I'm guessing, 'knew where the bodies were buried.....'

I believe Herod had these things worked out 2000 odd years ago and we've trusted these donkey's to run the country , half the Cabinet I wouldn't trust to run a bath.

And Tisme; Can't imagine the The Signals Direction boy's 'accidentally misplacing' a USB stick or two with 'all' the data from the census, down the back of the couch just before the official delete date, can you?

Ahh those immortal word from the head of the NSA... 'get everything'
 

Not just QLD but other states as well. The LNP used it as election bait and then coddled up to same group of scoundrels once elected....... what could possibly turn someone's head I wonder?
 

Distributed denial of service (DDoS) probably overloaded our pipe to the CIA database. All that meta data being syphoned off to the ASIO boys too.
 
Having worked for companies that have provided computing services to governments, in my experience the main issues are the government specs and last minute changes made by bureaucrats that know little of the issues they introduce.

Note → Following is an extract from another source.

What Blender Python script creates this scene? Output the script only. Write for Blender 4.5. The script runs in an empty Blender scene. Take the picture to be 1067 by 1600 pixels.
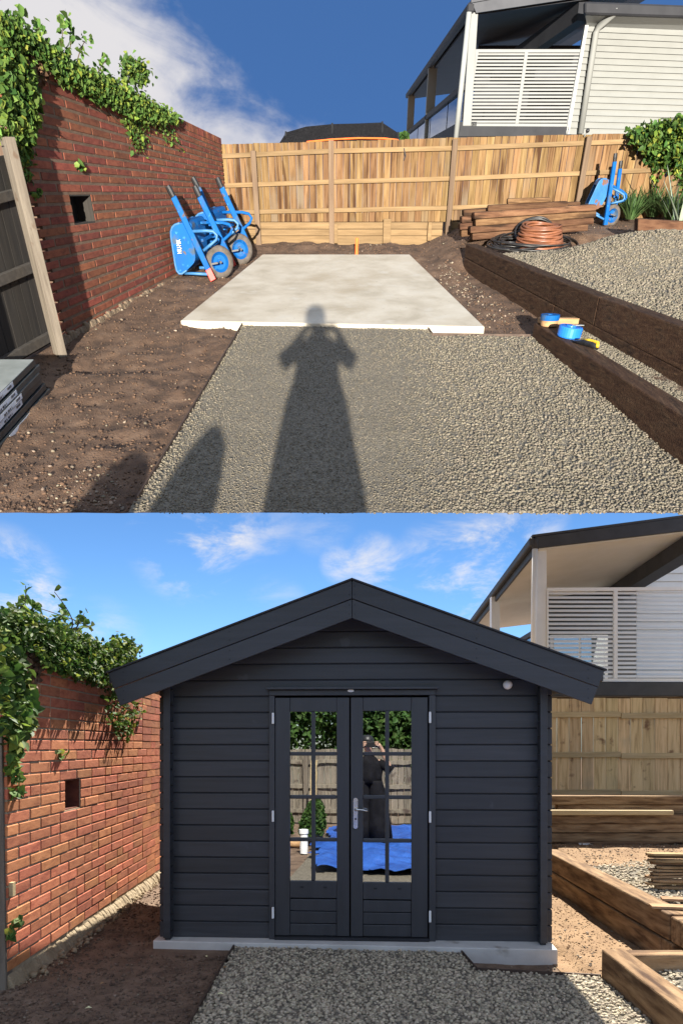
import bpy, bmesh, math, random
import numpy as np
from mathutils import Matrix, Vector

# ------------------------------------------------------------------ camera, sky, suns, exposure
# The photograph shows one garden at two moments, one view above the other.  The lower yard is level and
# the camera (a level view camera with lens rise) stands in it; the upper yard is built on a steeply
# tilted terrace beyond and above.
C0 = bpy.context.scene.collection
rng = np.random.default_rng(7); random.seed(7)
R = math.radians
F, PX, PY = 1050.0, 533.5, 1165.0          # focal length and principal point in photo pixels (1067 wide)
CAMZ = 1.6
cd = bpy.data.cameras.new('camera'); cam = bpy.data.objects.new('camera', cd); C0.objects.link(cam)
cam.location = (0, 0, CAMZ); cam.rotation_euler = (R(90), 0, 0)
cd.sensor_fit = 'HORIZONTAL'; cd.sensor_width = 36; cd.lens = 36 * F / 1067
cd.shift_y = (PY - 800) / 1067; cd.clip_start = 0.02; cd.clip_end = 500
bpy.context.scene.camera = cam

SKY_STRENGTH = 0.071
EXPOSURE = 1.42
world = bpy.data.worlds.new('World'); bpy.context.scene.world = world; world.use_nodes = True
vs = bpy.context.scene.view_settings
vs.view_transform = 'Standard'; vs.look = 'None'; vs.gamma = 1; vs.use_curve_mapping = False; vs.exposure = EXPOSURE

def sun(name, direction, energy, color):
    ld = bpy.data.lights.new(name, 'SUN'); ld.energy = energy; ld.angle = R(0.5); ld.color = color
    o = bpy.data.objects.new(name, ld); C0.objects.link(o)
    o.rotation_euler = Vector(direction).to_track_quat('-Z', 'Y').to_euler()
    return o
SUN_A_DIR = ((508 - PX) / F, 1, (PY - 515) / F)        # morning sun behind the photographer (upper yard)
SUN_B_DIR = (-0.225, -0.76, -1.0)                       # midday sun ahead, a little to the right (lower yard)
sunA = sun('sun_earlier', SUN_A_DIR, 5.0, (1.0, 0.93, 0.82))
sunB = sun('sun_later', SUN_B_DIR, 5.0, (1.0, 0.94, 0.84))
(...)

Once the specs are in place and the project quoted upon, little should change. But then halfway through the project, some overpaid incompetent bureaucrat insists on having his pet idea added and some fundamental features changed no matter what the consequences and despite warnings by the experts. This drives the price up and increases the risk of failure. Often at the end when potential problems that had been warned of by the supplier eventuate, the government bureaucrats heap all the blame on the services supplier, knowing they are usually under a confidentiality agreement so cannot defend themselves and in any case cannot risk antagonising the government if they want future contracts. It is usually when these issues go to court that these issues get to see the light of day.